At 127 Worldwide, we believe that the image of God in people requires something of us. The Bible teaches that God made man in his likeness (Gen. 1:26), so to honor the dignity of people is ultimately to acknowledge the majesty of our God.
Our ministry with 127 partners in vulnerable communities is rooted in this commitment to human dignity in two major ways. First, we resist the urge to view ourselves as superior to people who live in circumstances different than our own.
The way we serve marginalized people can easily fall into two traps. We can unintentionally communicate pity, making the receiver feel small, or we might insinuate that we just want to feel good about our contribution, making ourselves seem big. Either way, we create a distinction between the “helper” and the “helped” that undermines the goal of our service. Instead, we want to be people of compassionate humility.
127 Worldwide seeks to empower vulnerable communities to flourish, which includes championing the capabilities they already possess. The people our partners serve have persevered through extreme hardships that most of us have never faced. They deserve our respect and should never feel like the complexity of their lives has been reduced to a “project.” So we constantly evaluate our own motives and seek to correct behavior that diminishes the worth of others and elevates ourselves, and we look for opportunities to celebrate vulnerable people as individuals with capacity to be productive, generous contributors themselves.
Second, we recognize God as our Creator and Rescuer, so there’s no need for us to play the hero in their story. Because this is ultimately his work, 127 Worldwide intentionally avoids verbiage about ourselves that we should attribute to him. We don’t rescue or redeem or restore hope. We simply play our part in the body that God is using to do all those acts. He is at work restoring hope to widows, orphans, and vulnerable communities, and he’s accomplishing that work directly through our partners. By recognizing them as the primary ministers and ourselves as their supporters, we remove ourselves from center stage and join the work in ways that bolster our commitment to the global church.
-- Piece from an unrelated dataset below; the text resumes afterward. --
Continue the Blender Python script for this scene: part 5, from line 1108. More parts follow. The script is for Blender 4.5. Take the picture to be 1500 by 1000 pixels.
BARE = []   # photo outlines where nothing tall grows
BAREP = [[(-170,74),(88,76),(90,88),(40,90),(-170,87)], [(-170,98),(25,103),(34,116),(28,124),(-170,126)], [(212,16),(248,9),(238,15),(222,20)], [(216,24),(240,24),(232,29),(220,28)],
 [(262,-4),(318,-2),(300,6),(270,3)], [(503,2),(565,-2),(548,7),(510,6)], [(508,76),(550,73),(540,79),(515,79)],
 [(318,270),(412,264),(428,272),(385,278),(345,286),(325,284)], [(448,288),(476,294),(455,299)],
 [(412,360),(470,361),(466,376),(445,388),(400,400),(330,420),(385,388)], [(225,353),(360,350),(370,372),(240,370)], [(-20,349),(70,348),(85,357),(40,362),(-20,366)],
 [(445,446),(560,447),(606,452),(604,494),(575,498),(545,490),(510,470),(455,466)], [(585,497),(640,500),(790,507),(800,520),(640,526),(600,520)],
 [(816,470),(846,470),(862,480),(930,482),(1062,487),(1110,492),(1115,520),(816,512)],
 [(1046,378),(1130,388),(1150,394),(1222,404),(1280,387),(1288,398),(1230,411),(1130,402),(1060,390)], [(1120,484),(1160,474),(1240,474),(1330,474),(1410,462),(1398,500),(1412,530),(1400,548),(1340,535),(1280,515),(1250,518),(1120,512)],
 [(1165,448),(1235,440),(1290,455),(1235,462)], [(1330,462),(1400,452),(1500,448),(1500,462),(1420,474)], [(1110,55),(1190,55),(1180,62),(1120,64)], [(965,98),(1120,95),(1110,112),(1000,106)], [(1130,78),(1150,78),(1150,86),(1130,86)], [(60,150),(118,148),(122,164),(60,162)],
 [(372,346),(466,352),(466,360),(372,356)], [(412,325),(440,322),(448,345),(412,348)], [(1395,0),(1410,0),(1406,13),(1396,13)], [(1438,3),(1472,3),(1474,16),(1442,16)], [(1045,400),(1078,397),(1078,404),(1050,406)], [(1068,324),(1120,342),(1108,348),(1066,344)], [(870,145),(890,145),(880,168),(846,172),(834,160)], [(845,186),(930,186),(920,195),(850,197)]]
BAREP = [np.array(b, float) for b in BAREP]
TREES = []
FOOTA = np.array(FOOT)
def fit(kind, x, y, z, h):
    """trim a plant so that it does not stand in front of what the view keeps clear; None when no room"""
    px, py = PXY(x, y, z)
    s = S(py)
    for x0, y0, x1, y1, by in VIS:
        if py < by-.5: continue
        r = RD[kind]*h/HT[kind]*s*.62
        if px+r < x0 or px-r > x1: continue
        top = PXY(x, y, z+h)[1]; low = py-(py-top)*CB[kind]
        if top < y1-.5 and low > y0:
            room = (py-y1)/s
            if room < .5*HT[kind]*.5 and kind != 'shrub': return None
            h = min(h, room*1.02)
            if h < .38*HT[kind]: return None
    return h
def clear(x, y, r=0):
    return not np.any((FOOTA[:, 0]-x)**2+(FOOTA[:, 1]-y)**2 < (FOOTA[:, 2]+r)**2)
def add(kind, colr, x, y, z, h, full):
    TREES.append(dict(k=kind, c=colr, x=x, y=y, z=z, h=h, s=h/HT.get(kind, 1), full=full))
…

127 also acknowledges that this emphasis on human dignity requires constant cultivation. It’s usually the small, unnoticed things that wound human dignity the most. When we do for someone something they could’ve done themselves, we rob them of agency over their own lives. When we describe the impoverished as “so poor but so happy,” we simplify a complex lifetime of challenges and victories to a single, gutted narrative. When we exaggerate cultural differences, we exoticize people instead of relating to them as fellow image-bearers.
We’re learning and we’re growing because we believe accountability fosters progress. And we find that as we partner to empower vulnerable communities, those very interactions equip and empower us to better live out James 1:27 in ways that glorify God and honor his image.